Class on the Grass

Golfer Emily Balmert keeps carding milestones.

At the Fresh Pond Golf Course in  Cambridge, Emily Balmert ’09 of the women’s golf team—the first Harvard woman to win the Ivy championship—swings into spring.

[extra:Video Extra]

Watch a video analysis of Emily Balmert's golf swing.

The eighth hole at the Granite Links Golf Club in Quincy, Massachusetts, is an uphill dogleg right, a short par 5 at 401 yards. On May 8, 2006, Emily Balmert ’09 was playing it in the Warren Smith Memorial Tournament, a fundraising event named for the late coach who started the Harvard women’s golf program in 1993. Balmert struck a good drive to the crest of a hill on the left side of the fairway. Blocked from sight of the hole, she hit a four-iron for her second shot. Director of golf Fred Schernecker ’89, playing in Balmert’s foursome, was standing on the right side of the fairway about 80 yards from the green when he saw her ball hole out for a double-eagle 2, three under par. He gave a shout, but Balmert didn’t let herself believe what had happened until she reached the green and saw her ball “happily resting in the hole.”

Later that day, Balmert shared the exciting incident with her roommate Adriana Benedict ’09, who has scant knowledge of golf, explaining that double eagles are the rarest of golf scores, far scarcer even than holes in one, which are a possibility on any par 3. As luck would have it, Balmert carded her first hole in one the following season. Once again, she recounted the event to Benedict, who replied, “Didn’t you get something better than that last year?”

Well, actually, she did, and not just the double eagle. As a freshman, Balmert won the Ivy League individual golf championship, becoming the first Harvard woman to do so. Since then, she has been part of a changing of the guard in Ivy women’s golf, which began crowning champions in 1996. (All Ivy colleges except Cornell compete in the sport.) Yale and Princeton monopolized the league titles during the first 10 seasons. But in 2007, Columbia wrested the crown from their clutches, and last year, in the season-ending tournament at the Atlantic City Country Club, Harvard gained its first Ivy title by a robust 10 strokes and placed three golfers (Balmert, Jessica Hazlett ’08, and Claire Sheldon ’10) among the seven chosen for the all-Ivy team.

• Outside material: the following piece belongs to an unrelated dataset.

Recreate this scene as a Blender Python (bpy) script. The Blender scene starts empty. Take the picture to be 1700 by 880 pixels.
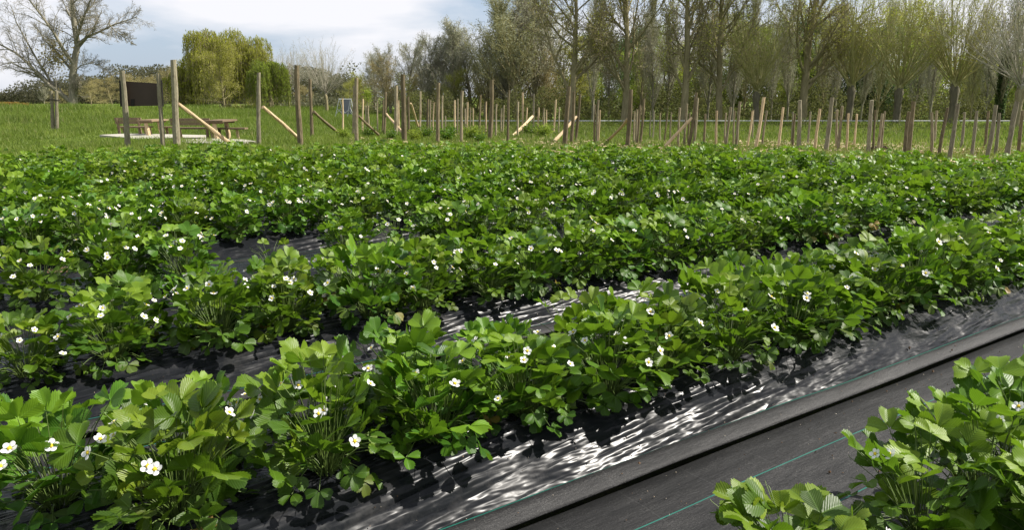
import bpy, math, random
import numpy as np
from mathutils import Vector, Matrix

# ------------------------------------------------------------------ camera, world, sun
S = bpy.context.scene
CAM_H = 1.35
F_PX = 1250.0                      # focal length in pixels of the 1700 px wide photograph
PITCH = math.radians(12.6)
cam_d = bpy.data.cameras.new("camera")
cam_d.sensor_width = 36.0
cam_d.lens = 36.0 * F_PX / 1700.0
cam_d.clip_start = 0.05
cam_d.clip_end = 3000
cam = bpy.data.objects.new("camera", cam_d)
S.collection.objects.link(cam)
cam.location = (0, 0, CAM_H)
cam.rotation_euler = (math.pi / 2 - PITCH, 0, 0)
S.camera = cam

SUN_AZ = math.radians(84)          # clockwise from the view direction
SUN_EL = math.radians(47)
sun_dir = Vector((math.sin(SUN_AZ) * math.cos(SUN_EL), math.cos(SUN_AZ) * math.cos(SUN_EL), math.sin(SUN_EL)))
sun_d = bpy.data.lights.new("sun", 'SUN')
sun_d.energy = 5.0
sun_d.angle = math.radians(0.5)
sun_d.color = (1.0, 0.945, 0.86)
sun = bpy.data.objects.new("sun", sun_d)
S.collection.objects.link(sun)
sun.location = (20, 10, 30)
sun.rotation_euler = sun_dir.to_track_quat('Z', 'Y').to_euler()

S.view_settings.view_transform = 'Standard'
S.view_settings.look = 'None'
S.view_settings.gamma = 1
S.view_settings.exposure = 0.85
S.cycles.transparent_max_bounces = 4
S.cycles.max_bounces = 6

W = bpy.data.worlds.new("World")
S.world = W
W.use_nodes = True
nt = W.node_tree
nt.nodes.clear()
def wn(t, **k):
    n = nt.nodes.new(t)
    for a, b in k.items():
        setattr(n, a, b)
    return n
sky = wn('ShaderNodeTexSky', sky_type='NISHITA', sun_disc=False)
sky.sun_elevation = SUN_EL
sky.sun_rotation = SUN_AZ
sky.air_density = 1.0
sky.dust_density = 1.6
tc = wn('ShaderNodeTexCoord')
mp = wn('ShaderNodeMapping')
mp.inputs['Scale'].default_value = (1.0, 1.0, 3.2)
mp.inputs['Location'].default_value = (0.35, 0.2, 0.1)
n1 = wn('ShaderNodeTexNoise')
n1.inputs['Scale'].default_value = 2.6
n1.inputs['Detail'].default_value = 7
n1.inputs['Roughness'].default_value = 0.52
n1.inputs['Distortion'].default_value = 0.25
r1 = wn('ShaderNodeValToRGB')
r1.color_ramp.elements[0].position = 0.38
r1.color_ramp.elements[1].position = 0.56
r1.color_ramp.elements[0].color = (0.12, 0.12, 0.12, 1)
r1.color_ramp.elements[1].color = (0.97, 0.97, 0.97, 1)
mixc = wn('ShaderNodeMix', data_type='RGBA')
mixc.inputs[7].default_value = (9.3, 9.3, 9.7, 1)
veil = wn('ShaderNodeMix', data_type='RGBA')
veil.inputs[0].default_value = 0.55
veil.inputs[7].default_value = (5.0, 6.6, 9.0, 1)
bg = wn('ShaderNodeBackground')
bg.inputs['Strength'].default_value = 0.058
wo = wn('ShaderNodeOutputWorld')
L = nt.links.new
L(tc.outputs['Generated'], mp.inputs['Vector'])
L(mp.outputs[0], n1.inputs['Vector'])
L(n1.outputs['Fac'], r1.inputs['Fac'])
L(sky.outputs[0], veil.inputs[6])
L(veil.outputs[2], mixc.inputs[6])
L(r1.outputs[0], mixc.inputs[0])
L(mixc.outputs[2], bg.inputs['Color'])
L(bg.outputs[0], wo.inputs['Surface'])

# ------------------------------------------------------------------ helpers
C = S.collection
rng = np.random.default_rng(7)
random.seed(7)
CP, SP = math.cos(PITCH), math.sin(PITCH)
FD = math.hypot(F_PX, 280)

def ray(px, py):
    v = (px - 850) / F_PX; w = (440 - py) / F_PX
    return v, CP + w * SP, -SP + w * CP
def P(px, py, z=0.0):
    a, b, c = ray(px, py)
    t = (z - CAM_H) / c
    return Vector((a * t, b * t, z))
def at(px, py, Y):
    a, b, c = ray(px, py)
    t = Y / b
    return Vector((a * t, Y, CAM_H + c * t))
def proj(x, y, z):
    zz = z - CAM_H
    f = y * CP - zz * SP
    u = y * SP + zz * CP
    if f < 0.05: return (-9999, -9999)
    return 850 + F_PX * x / f, 440 - F_PX * u / f
def ppm(Y):                                        # photo pixels per metre at depth Y (near the horizon)
    return FD / Y

def sm(a, b, x):
    t = np.clip((x - a) / (b - a), 0, 1)
    return t * t * (3 - 2 * t)
def ground_z(x, y):
    x = np.asarray(x, float); y = np.asarray(y, float)
    left = sm(-4, -20, x)
    z = left * (0.28 * sm(30, 58, y)) - (1 - left) * 0.25 * sm(25, 33, y)
    far = sm(19, 26, np.hypot(x, y))
    z = z + far * (0.05 * np.sin(x * .31 + 1) * np.sin(y * .23) + 0.035 * np.sin(x * .9 + y * .5))
    z = z + left * 0.35 * np.exp(-(((x + 29) / 9) ** 2 + ((y - 52) / 5) ** 2))
    return z

def mesh(name, V, faces, mats=(), midx=None, tint=None, uv=None, smooth=False):
    """V (n,3); faces list of int arrays (m,3)/(m,4); midx list per face group."""
    V = np.asarray(V, np.float32)
    me = bpy.data.meshes.new(name)
    faces = [np.asarray(f, np.int32) for f in faces if len(f)]
    loops = np.concatenate([f.ravel() for f in faces])
    sizes = np.concatenate([np.full(len(f), f.shape[1], np.int32) for f in faces])
    starts = np.concatenate([[0], np.cumsum(sizes)[:-1]]).astype(np.int32)
    me.vertices.add(len(V)); me.vertices.foreach_set('co', V.ravel())
    me.loops.add(len(loops)); me.loops.foreach_set('vertex_index', loops)
    me.polygons.add(len(sizes)); me.polygons.foreach_set('loop_start', starts)
    me.polygons.foreach_set('loop_total', sizes)
    if midx is not None:
        me.polygons.foreach_set('material_index', np.asarray(midx, np.int32))
    me.polygons.foreach_set('use_smooth', np.full(len(sizes), smooth))
    for m in mats: me.materials.append(m)
    if tint is not None:
        a = me.attributes.new('tint', 'FLOAT', 'POINT')
        a.data.foreach_set('value', np.asarray(tint, np.float32))
    if uv is not None:
        a = me.attributes.new('leafuv', 'FLOAT2', 'POINT')
        a.data.foreach_set('vector', np.asarray(uv, np.float32).ravel())
    me.update(calc_edges=True)
    return me

class MB:
    """Collects geometry for one mesh."""
    def __init__(s): s.V = []; s.F = []; s.M = []; s.T = []; s.U = []; s.n = 0
    def add(s, V, F, m=0, tint=0.5, uv=None):
        V = np.asarray(V, float).reshape(-1, 3)
        if len(V) == 0: return
        if not isinstance(F, list): F = [F]
        for f in F:
            f = np.asarray(f, int)
            if len(f) == 0: continue
            s.F.append(f + s.n); s.M.append(np.full(len(f), m))
        s.V.append(V)
        s.T.append(np.broadcast_to(np.asarray(tint, float), (len(V),)).copy())
        s.U.append(np.zeros((len(V), 2)) if uv is None else uv)
        s.n += len(V)
    def box(s, c, d, m=0, rz=0.0, tint=0.5, ry=0.0):
        c = np.array(c, float); d = np.array(d, float) / 2
        v = np.array([[x, y, z] for x in (-1, 1) for y in (-1, 1) for z in (-1, 1)], float) * d
        if ry:
            R = np.array([[math.cos(ry), 0, math.sin(ry)], [0, 1, 0], [-math.sin(ry), 0, math.cos(ry)]]); v = v @ R.T
        if rz:
            R = np.array([[math.cos(rz), -math.sin(rz), 0], [math.sin(rz), math.cos(rz), 0], [0, 0, 1]]); v = v @ R.T
        f = [[0, 1, 3, 2], [4, 6, 7, 5], [0, 4, 5, 1], [2, 3, 7, 6], [0, 2, 6, 4], [1, 5, 7, 3]]
        s.add(v + c, np.array(f), m, tint)
    def tubes(s, polys, rads, sides=5, m=0, tint=0.5, cap=False):
        """polys list of (n,3); grouped by n."""
        groups = {}
        tint = np.broadcast_to(np.asarray(tint, float), (len(polys),))
        for i, p in enumerate(polys): groups.setdefault(len(p), []).append(i)
        for n, ids in groups.items():
            A = np.array([polys[i] for i in ids], float); R = np.array([rads[i] for i in ids], float)
            B = len(ids)
            T = np.empty_like(A)
            T[:, 1:-1] = A[:, 2:] - A[:, :-2]; T[:, 0] = A[:, 1] - A[:, 0]; T[:, -1] = A[:, -1] - A[:, -2]
            T /= np.linalg.norm(T, axis=2, keepdims=True) + 1e-9
            ref = np.zeros((B, 1, 3)); m0 = T.mean(1)
            ref[:, 0] = np.where(np.abs(m0[:, 2:3]) > .7, [1, 0, 0], [0, 0, 1])
            X = np.cross(T, ref); X /= np.linalg.norm(X, axis=2, keepdims=True) + 1e-9
            Y = np.cross(T, X)
            a = np.arange(sides) / sides * 2 * math.pi
            ring = A[:, :, None] + R[:, :, None, None] * (np.cos(a)[None, None, :, None] * X[:, :, None] + np.sin(a)[None, None, :, None] * Y[:, :, None])
            V = ring.reshape(-1, 3)
            b = np.arange(B)[:, None, None] * n * sides; i = np.arange(n - 1)[None, :, None] * sides; k = np.arange(sides)[None, None, :]
            k2 = (k + 1) % sides
            Fq = np.stack([b + i + k, b + i + k2, b + i + sides + k2, b + i + sides + k], -1).reshape(-1, 4)
            s.add(V, Fq, m, np.repeat(tint[ids], n * sides))
            if cap:
                c = ring[:, -1]; cc = c.mean(1, keepdims=True)
                VV = np.concatenate([c, cc], 1).reshape(-1, 3)
                bb = np.arange(B)[:, None] * (sides + 1); kk = np.arange(sides)[None]
                Ft = np.stack([bb + kk, bb + (kk + 1) % sides, bb + sides + 0 * kk], -1).reshape(-1, 3)
                s.add(VV, Ft, m, np.repeat(tint[ids], sides + 1))
    def build(s, name, mats, parent=None, smooth=False, loc=None):
        if not isinstance(mats, (list, tuple)): mats = [mats]
        me = mesh(name, np.concatenate(s.V), s.F, mats, np.concatenate(s.M), np.concatenate(s.T), np.concatenate(s.U), smooth)
        o = bpy.data.objects.new(name, me); C.objects.link(o)
        if parent is not None: o.parent = parent
        if loc is not None: o.location = loc
        return o

def tag(o, label=None, cat=None, group=None, kind=None):
    if label: o['label'] = label
    if cat: o['category'] = cat
    if group: o['group'] = group
    if kind: o['kind'] = kind
    return o
def empty(name, loc=(0, 0, 0), rz=0.0):
    o = bpy.data.objects.new(name, None); C.objects.link(o)
    o.location = loc; o.rotation_euler = (0, 0, rz); o.empty_display_size = .2
    return o
def copy_tree(o, parent=None):
    kids = list(o.children)
    c = o.copy(); C.objects.link(c); c.parent = parent
    for k in list(c.keys()):
        if parent is None and k in ('label', 'group', 'category'): del c[k]
    for ch in kids: copy_tree(ch, c)
    return c
ORD = ['', 'first', 'second', 'third', 'fourth', 'fifth', 'sixth', 'seventh', 'eighth', 'ninth', 'tenth', 'eleventh', 'twelfth',
       'thirteenth', 'fourteenth', 'fifteenth', 'sixteenth', 'seventeenth', 'eighteenth', 'nineteenth', 'twentieth']
def ordn(i):
    if i <= 20: return ORD[i]
    tens = {2: 'twenty', 3: 'thirty', 4: 'forty', 5: 'fifty', 6: 'sixty'}
    if i % 10 == 0: return {30: 'thirtieth', 40: 'fortieth', 50: 'fiftieth', 60: 'sixtieth'}[i]
    return tens[i // 10] + '-' + ORD[i % 10]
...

In fact, Balmert, a self-admitted “perfectionist,” has made the all-league team every year to date. As a sophomore, she set a Harvard single-season record for stroke average (77.19 per 18 holes). Though she stands only five feet, four inches tall, Balmert can hit the ball 240 yards with her driver, which she invariably uses off the tee. (“I can’t afford not to!” she says, smiling.) And her chips, pitches, bunker shots, and putts are accurate enough to have earned her the Crimson’s annual Short Game Award, for the player who used the fewest strokes inside 50 yards, in two of her three seasons.

“Emily’s biggest strength may be her mental game,” says women’s golf coach Kevin Rhoads. “She can almost will things to happen. On the course, she has an extremely intense focus and doesn’t get distracted. An example was when she won the Ivies as a freshman. They played in a heavy, cold downpour for two days.” Walking over a freezing, flooded course bruised Balmert’s feet and made them swell; nonetheless, her 76-39 for 115 won the title in a tournament shortened by rain to 27 holes. (Her personal best is a 68, carded at last year’s Ivy tourney.)

Balmert grew up and lives in the San Diego area, the only child of Mark and Chae Balmert, both of whom have played golf. In fact, her father, a retired navy admiral, remains an active player with a single-digit handicap who can keep up with his varsity daughter. Balmert was swinging toy plastic clubs as soon as she could walk, and played her first tournament at the age of six. She liked the idea of playing against the course, and being responsible for her own scoring. “Golf isn’t a direct competition—they’re not going to kick the ball away from you,” she explains. “You just happen to compare scores.”

Intercollegiate golf compares scores in tournament play—there are no one-on-one meets—with as many as 19 teams entered. Each college enters five golfers, and sums up the four lowest scores for a team total. Last year, the Crimson won six of the nine tournaments it entered, and in the fall started even stronger, winning all four events, at Dartmouth, Princeton, Yale, and Lehigh. The Ivy tourney this spring returns to the Atlantic City Country Club in New Jersey on the last weekend in April, with the Crimson aiming to repeat as champions. Balmert’s mental toughness and steadiness will help the cause, but even a player with her enviable consistency has to admit that one of her favorite quotes on the game is “Golf is a four-letter word.